Entre 1940 et 1982, 500 à 600 jeunes sourds de 8 à 17 ans auraient été abusés physiquement ou sexuellement dans un pensionnat de Montréal, par 34 pédophiles : 28 membres de la congrégation catholique des Clercs de Saint-Viateur et six employés laïcs. Carlo Tarini, porte-parole de l’Association québécoise des victimes de prêtres, est catégorique : “Au moins 300 ont été agressés sexuellement à répétition, ce qui en fait le plus gros scandale au monde concernant des enfants sourds, après celui impliquant 200 victimes d’un prêtre américain. Sous la mainmise de l’Eglise catholique, le Québec était à l’époque le paradis des prêtres pédophiles !”

Le 22 novembre, un reportage-choc d'”Enquête”, émission vedette de la télé canadienne, a donné la parole à d’anciens élèves du pensionnat. Dimanche 25 novembre, le Centre de la communauté sourde de Montréal devait organiser une manifestation de victimes devant l’ancien Institut des sourds de Montréal, un imposant édifice ancien dans le nord de la ville, en cours de transformation en appartements de luxe. Celui-ci est de triste mémoire pour les sourds envoyés de tout le Québec dans cette école spécialisée.

Alerter l’opinion publique est désormais le combat des victimes présumées, qui ont intenté un recours collectif devant la Cour supérieure du Québec au printemps. Son examen traîne en longueur, comme celui des plaintes déposées devant la police. La moyenne d’âge de ceux qu’elles mettent en cause est de 70 ans. Certains prêtres sont décédés, d’autres toujours en exercice.

“Le temps presse”, note Gilles Read, directeur du Centre de la communauté sourde de Montréal. Il a lui-même recueilli 124 témoignages et entendu bien des histoires d’horreur : “Des enfants battus à coups de batte de base-ball, poussés dans un escalier ou frappés en plein réfectoire pour avoir critiqué un plat.”

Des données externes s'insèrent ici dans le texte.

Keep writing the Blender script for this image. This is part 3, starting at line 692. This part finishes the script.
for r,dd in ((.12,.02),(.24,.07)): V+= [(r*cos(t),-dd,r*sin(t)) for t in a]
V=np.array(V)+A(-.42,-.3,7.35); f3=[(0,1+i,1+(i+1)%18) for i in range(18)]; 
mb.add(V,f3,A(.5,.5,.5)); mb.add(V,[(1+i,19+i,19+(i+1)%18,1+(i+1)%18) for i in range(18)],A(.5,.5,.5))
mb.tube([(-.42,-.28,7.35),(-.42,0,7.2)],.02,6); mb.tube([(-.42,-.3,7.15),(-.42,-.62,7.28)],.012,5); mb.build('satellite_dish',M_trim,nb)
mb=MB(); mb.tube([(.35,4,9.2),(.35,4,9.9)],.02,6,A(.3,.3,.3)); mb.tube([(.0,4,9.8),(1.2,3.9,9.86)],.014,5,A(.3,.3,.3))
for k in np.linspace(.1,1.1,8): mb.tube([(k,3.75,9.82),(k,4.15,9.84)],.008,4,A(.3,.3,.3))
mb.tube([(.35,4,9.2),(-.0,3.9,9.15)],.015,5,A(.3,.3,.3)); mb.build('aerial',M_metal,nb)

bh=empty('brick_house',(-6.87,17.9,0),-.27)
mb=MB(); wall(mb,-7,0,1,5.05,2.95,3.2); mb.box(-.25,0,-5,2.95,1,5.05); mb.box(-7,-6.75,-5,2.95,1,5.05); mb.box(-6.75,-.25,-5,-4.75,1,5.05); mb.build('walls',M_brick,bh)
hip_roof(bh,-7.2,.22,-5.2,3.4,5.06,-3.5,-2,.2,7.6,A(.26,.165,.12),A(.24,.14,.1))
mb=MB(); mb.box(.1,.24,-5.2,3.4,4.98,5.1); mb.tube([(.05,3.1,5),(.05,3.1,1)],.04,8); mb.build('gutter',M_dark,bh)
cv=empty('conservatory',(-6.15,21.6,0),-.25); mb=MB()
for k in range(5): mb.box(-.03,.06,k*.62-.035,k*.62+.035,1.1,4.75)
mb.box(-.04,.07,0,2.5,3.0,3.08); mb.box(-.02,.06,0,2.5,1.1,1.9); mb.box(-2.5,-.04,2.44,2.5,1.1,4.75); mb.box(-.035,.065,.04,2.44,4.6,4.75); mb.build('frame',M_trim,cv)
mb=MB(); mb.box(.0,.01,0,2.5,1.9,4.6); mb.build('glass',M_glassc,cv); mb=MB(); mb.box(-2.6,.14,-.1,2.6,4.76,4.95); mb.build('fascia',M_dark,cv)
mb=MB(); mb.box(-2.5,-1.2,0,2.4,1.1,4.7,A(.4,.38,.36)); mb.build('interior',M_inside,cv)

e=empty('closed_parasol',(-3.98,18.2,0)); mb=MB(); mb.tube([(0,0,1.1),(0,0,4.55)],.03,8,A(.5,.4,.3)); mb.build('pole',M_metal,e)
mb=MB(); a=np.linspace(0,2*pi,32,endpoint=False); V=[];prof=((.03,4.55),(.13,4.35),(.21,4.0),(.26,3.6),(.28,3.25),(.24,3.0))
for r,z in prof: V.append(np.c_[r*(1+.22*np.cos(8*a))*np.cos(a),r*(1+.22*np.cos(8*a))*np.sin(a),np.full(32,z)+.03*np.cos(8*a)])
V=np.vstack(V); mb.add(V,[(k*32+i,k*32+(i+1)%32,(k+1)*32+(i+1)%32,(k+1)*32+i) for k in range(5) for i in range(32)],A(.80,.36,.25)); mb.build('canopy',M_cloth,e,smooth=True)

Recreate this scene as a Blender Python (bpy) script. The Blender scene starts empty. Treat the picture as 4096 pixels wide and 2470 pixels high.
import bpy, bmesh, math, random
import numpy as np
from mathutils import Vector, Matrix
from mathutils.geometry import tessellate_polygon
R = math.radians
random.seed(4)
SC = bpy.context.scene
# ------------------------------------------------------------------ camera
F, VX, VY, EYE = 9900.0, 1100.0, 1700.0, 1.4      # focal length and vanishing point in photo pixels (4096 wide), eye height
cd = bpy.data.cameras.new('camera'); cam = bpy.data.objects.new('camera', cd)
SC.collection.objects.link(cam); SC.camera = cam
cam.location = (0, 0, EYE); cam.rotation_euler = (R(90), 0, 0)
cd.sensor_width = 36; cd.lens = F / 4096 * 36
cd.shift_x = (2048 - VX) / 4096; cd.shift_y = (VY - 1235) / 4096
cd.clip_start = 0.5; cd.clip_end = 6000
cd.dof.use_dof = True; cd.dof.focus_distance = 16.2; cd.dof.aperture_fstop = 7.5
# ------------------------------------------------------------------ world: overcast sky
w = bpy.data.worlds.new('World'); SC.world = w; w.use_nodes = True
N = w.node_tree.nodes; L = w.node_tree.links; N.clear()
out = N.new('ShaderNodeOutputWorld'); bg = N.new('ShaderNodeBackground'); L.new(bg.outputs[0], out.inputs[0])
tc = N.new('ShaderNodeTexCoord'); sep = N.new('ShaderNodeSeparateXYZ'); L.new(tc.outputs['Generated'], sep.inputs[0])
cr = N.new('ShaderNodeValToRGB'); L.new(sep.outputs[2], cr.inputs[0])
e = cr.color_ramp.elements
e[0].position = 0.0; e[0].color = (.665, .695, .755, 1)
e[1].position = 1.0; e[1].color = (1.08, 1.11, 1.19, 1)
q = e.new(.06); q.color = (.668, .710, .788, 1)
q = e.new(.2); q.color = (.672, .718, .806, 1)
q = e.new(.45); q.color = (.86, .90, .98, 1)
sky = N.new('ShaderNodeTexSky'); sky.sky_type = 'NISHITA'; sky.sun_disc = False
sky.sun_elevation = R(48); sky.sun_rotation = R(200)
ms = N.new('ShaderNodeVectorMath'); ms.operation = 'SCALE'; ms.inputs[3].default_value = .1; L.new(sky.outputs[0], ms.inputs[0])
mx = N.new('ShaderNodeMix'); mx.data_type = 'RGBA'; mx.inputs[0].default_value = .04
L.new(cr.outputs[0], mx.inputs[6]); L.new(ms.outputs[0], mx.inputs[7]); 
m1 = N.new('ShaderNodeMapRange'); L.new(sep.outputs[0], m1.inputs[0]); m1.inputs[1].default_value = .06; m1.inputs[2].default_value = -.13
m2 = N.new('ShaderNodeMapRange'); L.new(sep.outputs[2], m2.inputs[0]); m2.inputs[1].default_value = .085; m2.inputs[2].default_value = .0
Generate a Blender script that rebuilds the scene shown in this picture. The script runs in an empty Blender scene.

Certains auraient été agressés sexuellement à répétition. De véritables cauchemars. Cité dans le recours collectif, un jeune pensionnaire raconte ainsi avoir subi, de 8 ans à 14 ans, des agressions au moins une fois par semaine par trois religieux à partir de 1968, puis, de 12 ans à 14 ans, le rythme serait devenu quotidien… Les cas de rapports sexuels forcés avec des enseignants et surveillants se compteraient par centaines, selon M. Read.

“DES ÉLÈVES ÉTAIENT CHOISIS”

“Chaque vendredi soir, des élèves qui ne rentraient pas dans leur famille étaient choisis”, assure-t-il, et chaque dimanche soir, les premiers à rentrer étaient également exposés aux sévices. Il ne décolère pas : “Les religieux étaient censés éduquer de jeunes sourds, mais ils ont profité de leur handicap pour en abuser et les détruire psychologiquement.” Sourd lui-même, envoyé au pensionnat de 1963 à 1971, il a échappé au pire : “Au premier attouchement, j’en avais parlé à mon père qui avait menacé l’ecclésiastique. Le message était passé.”

Daniel Cormier, 61 ans, a eu moins de chance. Il raconte aujourd’hui ce qu’il a longtemps tu, par peur d’être traité de menteur, avec représailles au pensionnat, comme d’autres l’ont vécu. Il veut désormais “dénoncer les abus, voir l’affaire éclater au grand jour et les agresseurs encore vivants répondre de leurs actes”. Il dit “avoir été témoin, en huit ans au pensionnat dans les années 1960, de nombreux abus sexuels”. Il raconte comment “un frère enseignant et surveillant” s’était comporté en prédateur, abusant de lui pendant trois mois alors qu’il n’était âgé que de dix ans.

Marius Paquin a été témoin privilégié des ravages subis par ces jeunes sourds. Neuropsychologue, lui-même sourd à 15 ans, il a travaillé, de 1993 à 2002, à l’Institut Raymond-Dewar, le centre de réadaptation qui a succédé à l’Institut des sourds. D’anciens élèves, surveillants et employés, il a entendu de terribles récits. “Les abus, sodomies, fellations, étaient banalisés, et le tabou tellement fort que personne n’en parlait.”

Plus tard, à l’institut Raymond-Dewar, ce passé terrible n’a cessé d’être ressassé. “C’était un secret de Polichinelle. Chaque fois qu’un religieux de l’ancien pensionnat décédait, la marmite sautait. Dans la salle commune, il y avait beaucoup de colère. On dressait la liste des abus perpétrés et des victimes” du défunt. M. Paquin met en avant celle des dommages psychologiques subis par ces enfants et croit qu'”aucune guérison n’est possible sans crever l’abcès”.